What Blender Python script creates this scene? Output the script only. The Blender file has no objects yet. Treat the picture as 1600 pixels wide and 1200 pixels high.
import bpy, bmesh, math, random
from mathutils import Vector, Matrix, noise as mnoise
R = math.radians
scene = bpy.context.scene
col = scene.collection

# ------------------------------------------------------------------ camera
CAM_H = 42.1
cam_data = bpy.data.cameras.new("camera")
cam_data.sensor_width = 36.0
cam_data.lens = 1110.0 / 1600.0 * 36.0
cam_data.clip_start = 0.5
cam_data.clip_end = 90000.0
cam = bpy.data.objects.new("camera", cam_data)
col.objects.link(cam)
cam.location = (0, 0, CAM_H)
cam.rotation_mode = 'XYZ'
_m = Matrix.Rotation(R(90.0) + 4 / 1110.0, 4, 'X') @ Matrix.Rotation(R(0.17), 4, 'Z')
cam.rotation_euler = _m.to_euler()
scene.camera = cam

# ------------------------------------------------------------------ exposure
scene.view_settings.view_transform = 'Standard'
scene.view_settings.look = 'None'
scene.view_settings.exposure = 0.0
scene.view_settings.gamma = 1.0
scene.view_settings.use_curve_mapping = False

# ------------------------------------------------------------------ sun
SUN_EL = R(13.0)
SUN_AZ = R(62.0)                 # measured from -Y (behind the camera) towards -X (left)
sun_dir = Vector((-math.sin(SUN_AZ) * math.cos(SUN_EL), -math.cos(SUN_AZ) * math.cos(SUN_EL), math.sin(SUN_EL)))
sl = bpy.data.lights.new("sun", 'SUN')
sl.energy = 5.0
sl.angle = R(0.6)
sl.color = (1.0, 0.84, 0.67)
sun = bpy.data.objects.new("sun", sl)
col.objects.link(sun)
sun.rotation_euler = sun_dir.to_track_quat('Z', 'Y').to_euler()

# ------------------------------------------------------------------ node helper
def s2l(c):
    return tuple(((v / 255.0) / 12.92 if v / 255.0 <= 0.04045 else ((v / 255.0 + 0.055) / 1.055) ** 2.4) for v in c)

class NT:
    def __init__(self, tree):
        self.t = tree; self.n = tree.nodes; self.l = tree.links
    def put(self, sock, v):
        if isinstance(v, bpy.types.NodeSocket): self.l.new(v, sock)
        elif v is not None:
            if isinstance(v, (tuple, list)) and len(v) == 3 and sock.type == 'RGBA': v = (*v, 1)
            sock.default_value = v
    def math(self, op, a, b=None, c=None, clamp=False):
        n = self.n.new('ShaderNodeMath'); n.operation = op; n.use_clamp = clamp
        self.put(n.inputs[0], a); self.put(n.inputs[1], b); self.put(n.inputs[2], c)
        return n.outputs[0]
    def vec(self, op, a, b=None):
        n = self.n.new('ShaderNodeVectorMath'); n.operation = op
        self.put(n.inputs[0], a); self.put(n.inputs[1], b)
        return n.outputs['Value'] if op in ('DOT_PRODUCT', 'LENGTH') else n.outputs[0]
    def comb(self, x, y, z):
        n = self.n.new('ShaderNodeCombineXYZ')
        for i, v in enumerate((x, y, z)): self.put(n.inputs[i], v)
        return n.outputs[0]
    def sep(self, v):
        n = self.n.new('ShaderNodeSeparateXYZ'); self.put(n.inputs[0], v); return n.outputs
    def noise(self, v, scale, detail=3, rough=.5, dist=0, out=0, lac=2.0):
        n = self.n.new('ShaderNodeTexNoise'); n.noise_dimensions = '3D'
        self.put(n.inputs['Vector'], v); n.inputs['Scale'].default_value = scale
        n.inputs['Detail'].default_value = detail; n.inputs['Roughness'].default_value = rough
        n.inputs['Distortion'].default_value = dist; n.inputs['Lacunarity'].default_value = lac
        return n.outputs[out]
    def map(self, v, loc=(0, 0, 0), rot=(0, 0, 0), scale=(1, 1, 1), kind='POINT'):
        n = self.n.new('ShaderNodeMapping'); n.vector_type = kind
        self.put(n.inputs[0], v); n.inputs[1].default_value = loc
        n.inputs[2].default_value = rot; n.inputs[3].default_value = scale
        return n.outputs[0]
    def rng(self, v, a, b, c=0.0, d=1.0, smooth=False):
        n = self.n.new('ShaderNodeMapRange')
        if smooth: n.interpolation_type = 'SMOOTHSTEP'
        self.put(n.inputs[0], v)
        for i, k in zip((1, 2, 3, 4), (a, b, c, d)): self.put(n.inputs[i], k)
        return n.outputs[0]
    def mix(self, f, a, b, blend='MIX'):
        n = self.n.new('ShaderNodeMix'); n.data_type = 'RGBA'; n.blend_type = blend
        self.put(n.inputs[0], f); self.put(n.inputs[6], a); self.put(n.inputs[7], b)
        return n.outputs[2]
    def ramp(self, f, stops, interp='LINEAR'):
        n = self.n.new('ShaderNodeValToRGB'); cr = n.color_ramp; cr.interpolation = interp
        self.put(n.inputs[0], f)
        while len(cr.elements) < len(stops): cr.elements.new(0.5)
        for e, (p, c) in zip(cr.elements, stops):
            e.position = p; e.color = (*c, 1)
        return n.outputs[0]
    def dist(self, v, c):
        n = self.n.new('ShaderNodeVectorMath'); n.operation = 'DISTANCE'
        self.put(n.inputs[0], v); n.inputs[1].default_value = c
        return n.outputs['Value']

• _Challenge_
Reproduce the full listing word for word.

• _The output_
What Blender Python script creates this scene? Output the script only. The Blender file has no objects yet. Treat the picture as 1600 pixels wide and 1200 pixels high.
import bpy, bmesh, math, random
from mathutils import Vector, Matrix, noise as mnoise
R = math.radians
scene = bpy.context.scene
col = scene.collection

# ------------------------------------------------------------------ camera
CAM_H = 42.1
cam_data = bpy.data.cameras.new("camera")
cam_data.sensor_width = 36.0
cam_data.lens = 1110.0 / 1600.0 * 36.0
cam_data.clip_start = 0.5
cam_data.clip_end = 90000.0
cam = bpy.data.objects.new("camera", cam_data)
col.objects.link(cam)
cam.location = (0, 0, CAM_H)
cam.rotation_mode = 'XYZ'
_m = Matrix.Rotation(R(90.0) + 4 / 1110.0, 4, 'X') @ Matrix.Rotation(R(0.17), 4, 'Z')
cam.rotation_euler = _m.to_euler()
scene.camera = cam

# ------------------------------------------------------------------ exposure
scene.view_settings.view_transform = 'Standard'
scene.view_settings.look = 'None'
scene.view_settings.exposure = 0.0
scene.view_settings.gamma = 1.0
scene.view_settings.use_curve_mapping = False

# ------------------------------------------------------------------ sun
SUN_EL = R(13.0)
SUN_AZ = R(62.0)                 # measured from -Y (behind the camera) towards -X (left)
sun_dir = Vector((-math.sin(SUN_AZ) * math.cos(SUN_EL), -math.cos(SUN_AZ) * math.cos(SUN_EL), math.sin(SUN_EL)))
sl = bpy.data.lights.new("sun", 'SUN')
sl.energy = 5.0
sl.angle = R(0.6)
sl.color = (1.0, 0.84, 0.67)
sun = bpy.data.objects.new("sun", sl)
col.objects.link(sun)
sun.rotation_euler = sun_dir.to_track_quat('Z', 'Y').to_euler()

# ------------------------------------------------------------------ node helper
def s2l(c):
    return tuple(((v / 255.0) / 12.92 if v / 255.0 <= 0.04045 else ((v / 255.0 + 0.055) / 1.055) ** 2.4) for v in c)

class NT:
    def __init__(self, tree):
        self.t = tree; self.n = tree.nodes; self.l = tree.links
    def put(self, sock, v):
        if isinstance(v, bpy.types.NodeSocket): self.l.new(v, sock)
        elif v is not None:
            if isinstance(v, (tuple, list)) and len(v) == 3 and sock.type == 'RGBA': v = (*v, 1)
            sock.default_value = v
    def math(self, op, a, b=None, c=None, clamp=False):
        n = self.n.new('ShaderNodeMath'); n.operation = op; n.use_clamp = clamp
        self.put(n.inputs[0], a); self.put(n.inputs[1], b); self.put(n.inputs[2], c)
        return n.outputs[0]
    def vec(self, op, a, b=None):
        n = self.n.new('ShaderNodeVectorMath'); n.operation = op
        self.put(n.inputs[0], a); self.put(n.inputs[1], b)
        return n.outputs['Value'] if op in ('DOT_PRODUCT', 'LENGTH') else n.outputs[0]
    def comb(self, x, y, z):
        n = self.n.new('ShaderNodeCombineXYZ')
        for i, v in enumerate((x, y, z)): self.put(n.inputs[i], v)
        return n.outputs[0]
    def sep(self, v):
        n = self.n.new('ShaderNodeSeparateXYZ'); self.put(n.inputs[0], v); return n.outputs
    def noise(self, v, scale, detail=3, rough=.5, dist=0, out=0, lac=2.0):
        n = self.n.new('ShaderNodeTexNoise'); n.noise_dimensions = '3D'
        self.put(n.inputs['Vector'], v); n.inputs['Scale'].default_value = scale
        n.inputs['Detail'].default_value = detail; n.inputs['Roughness'].default_value = rough
        n.inputs['Distortion'].default_value = dist; n.inputs['Lacunarity'].default_value = lac
        return n.outputs[out]
    def map(self, v, loc=(0, 0, 0), rot=(0, 0, 0), scale=(1, 1, 1), kind='POINT'):
        n = self.n.new('ShaderNodeMapping'); n.vector_type = kind
        self.put(n.inputs[0], v); n.inputs[1].default_value = loc
        n.inputs[2].default_value = rot; n.inputs[3].default_value = scale
        return n.outputs[0]
    def rng(self, v, a, b, c=0.0, d=1.0, smooth=False):
        n = self.n.new('ShaderNodeMapRange')
        if smooth: n.interpolation_type = 'SMOOTHSTEP'
        self.put(n.inputs[0], v)
        for i, k in zip((1, 2, 3, 4), (a, b, c, d)): self.put(n.inputs[i], k)
        return n.outputs[0]
    def mix(self, f, a, b, blend='MIX'):
        n = self.n.new('ShaderNodeMix'); n.data_type = 'RGBA'; n.blend_type = blend
        self.put(n.inputs[0], f); self.put(n.inputs[6], a); self.put(n.inputs[7], b)
        return n.outputs[2]
    def ramp(self, f, stops, interp='LINEAR'):
        n = self.n.new('ShaderNodeValToRGB'); cr = n.color_ramp; cr.interpolation = interp
        self.put(n.inputs[0], f)
        while len(cr.elements) < len(stops): cr.elements.new(0.5)
        for e, (p, c) in zip(cr.elements, stops):
            e.position = p; e.color = (*c, 1)
        return n.outputs[0]
    def dist(self, v, c):
        n = self.n.new('ShaderNodeVectorMath'); n.operation = 'DISTANCE'
        self.put(n.inputs[0], v); n.inputs[1].default_value = c
        return n.outputs['Value']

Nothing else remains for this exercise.